== DATA ==
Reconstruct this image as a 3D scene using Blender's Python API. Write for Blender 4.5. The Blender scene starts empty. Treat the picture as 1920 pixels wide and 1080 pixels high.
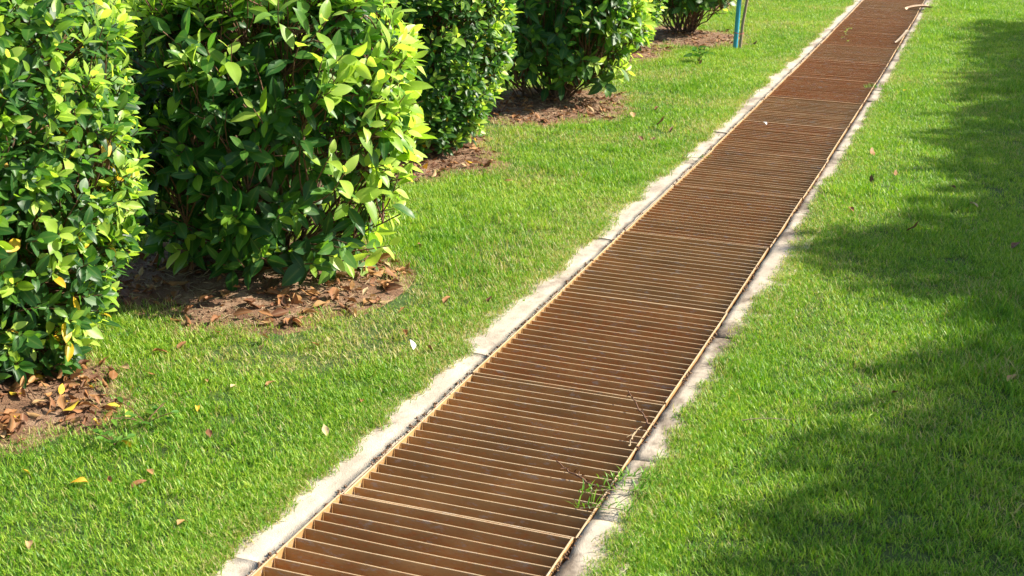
import bpy, math, random
import numpy as np
from mathutils import Matrix, Vector

SC = bpy.context.scene
COL = SC.collection
R = math.radians
rng = np.random.default_rng(7)
random.seed(7)

# ------------------------------------------------------------------ camera
CAM_F, CAM_ROLL, CAM_PITCH, CAM_YAW, CAM_H = 2600.0, 0.0246, 0.3164, -0.3364, 1.6
cy, sy = math.cos(CAM_YAW), math.sin(CAM_YAW)
cp, sp = math.cos(CAM_PITCH), math.sin(CAM_PITCH)
fwd = np.array([sy*cp, cy*cp, -sp]); rgt = np.array([cy, -sy, 0.0]); upv = np.cross(rgt, fwd)
cr, sr = math.cos(CAM_ROLL), math.sin(CAM_ROLL)
rgt, upv = rgt*cr + upv*sr, upv*cr - rgt*sr
CAM_P = np.array([0, 0, CAM_H])
cd = bpy.data.cameras.new('camera'); cam = bpy.data.objects.new('camera', cd); COL.objects.link(cam)
cd.sensor_width = 36; cd.lens = CAM_F/1920*36; cd.clip_start = .05; cd.clip_end = 400
m = Matrix.Identity(4)
for i in range(3):
    m[i][0], m[i][1], m[i][2], m[i][3] = rgt[i], upv[i], -fwd[i], CAM_P[i]
cam.matrix_world = m
SC.camera = cam
cd.dof.use_dof = True; cd.dof.focus_distance = 5.0; cd.dof.aperture_fstop = 13.0

# ------------------------------------------------------------------ light
SUN_EL = 38.0
SUN_AZ = math.degrees(math.atan2(.944, .33))-11            # clockwise from +Y (the drain runs along +Y)
sdir = np.array([math.sin(R(SUN_AZ))*math.cos(R(SUN_EL)), math.cos(R(SUN_AZ))*math.cos(R(SUN_EL)), math.sin(R(SUN_EL))])
w = bpy.data.worlds.new('World'); SC.world = w; w.use_nodes = True
nt = w.node_tree; nt.nodes.clear()
sky = nt.nodes.new('ShaderNodeTexSky'); sky.sky_type = 'NISHITA'; sky.sun_disc = False
sky.sun_elevation = R(SUN_EL); sky.sun_rotation = R(SUN_AZ); sky.dust_density = 1.5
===
# PROBLEM DETAILS
Write the material out again exactly as it appears, dropping the pictures.

# EXERCISE SOLUTION
Reconstruct this image as a 3D scene using Blender's Python API. Write for Blender 4.5. The Blender scene starts empty. Treat the picture as 1920 pixels wide and 1080 pixels high.
import bpy, math, random
import numpy as np
from mathutils import Matrix, Vector

SC = bpy.context.scene
COL = SC.collection
R = math.radians
rng = np.random.default_rng(7)
random.seed(7)

# ------------------------------------------------------------------ camera
CAM_F, CAM_ROLL, CAM_PITCH, CAM_YAW, CAM_H = 2600.0, 0.0246, 0.3164, -0.3364, 1.6
cy, sy = math.cos(CAM_YAW), math.sin(CAM_YAW)
cp, sp = math.cos(CAM_PITCH), math.sin(CAM_PITCH)
fwd = np.array([sy*cp, cy*cp, -sp]); rgt = np.array([cy, -sy, 0.0]); upv = np.cross(rgt, fwd)
cr, sr = math.cos(CAM_ROLL), math.sin(CAM_ROLL)
rgt, upv = rgt*cr + upv*sr, upv*cr - rgt*sr
CAM_P = np.array([0, 0, CAM_H])
cd = bpy.data.cameras.new('camera'); cam = bpy.data.objects.new('camera', cd); COL.objects.link(cam)
cd.sensor_width = 36; cd.lens = CAM_F/1920*36; cd.clip_start = .05; cd.clip_end = 400
m = Matrix.Identity(4)
for i in range(3):
    m[i][0], m[i][1], m[i][2], m[i][3] = rgt[i], upv[i], -fwd[i], CAM_P[i]
cam.matrix_world = m
SC.camera = cam
cd.dof.use_dof = True; cd.dof.focus_distance = 5.0; cd.dof.aperture_fstop = 13.0

# ------------------------------------------------------------------ light
SUN_EL = 38.0
SUN_AZ = math.degrees(math.atan2(.944, .33))-11            # clockwise from +Y (the drain runs along +Y)
sdir = np.array([math.sin(R(SUN_AZ))*math.cos(R(SUN_EL)), math.cos(R(SUN_AZ))*math.cos(R(SUN_EL)), math.sin(R(SUN_EL))])
w = bpy.data.worlds.new('World'); SC.world = w; w.use_nodes = True
nt = w.node_tree; nt.nodes.clear()
sky = nt.nodes.new('ShaderNodeTexSky'); sky.sky_type = 'NISHITA'; sky.sun_disc = False
sky.sun_elevation = R(SUN_EL); sky.sun_rotation = R(SUN_AZ); sky.dust_density = 1.5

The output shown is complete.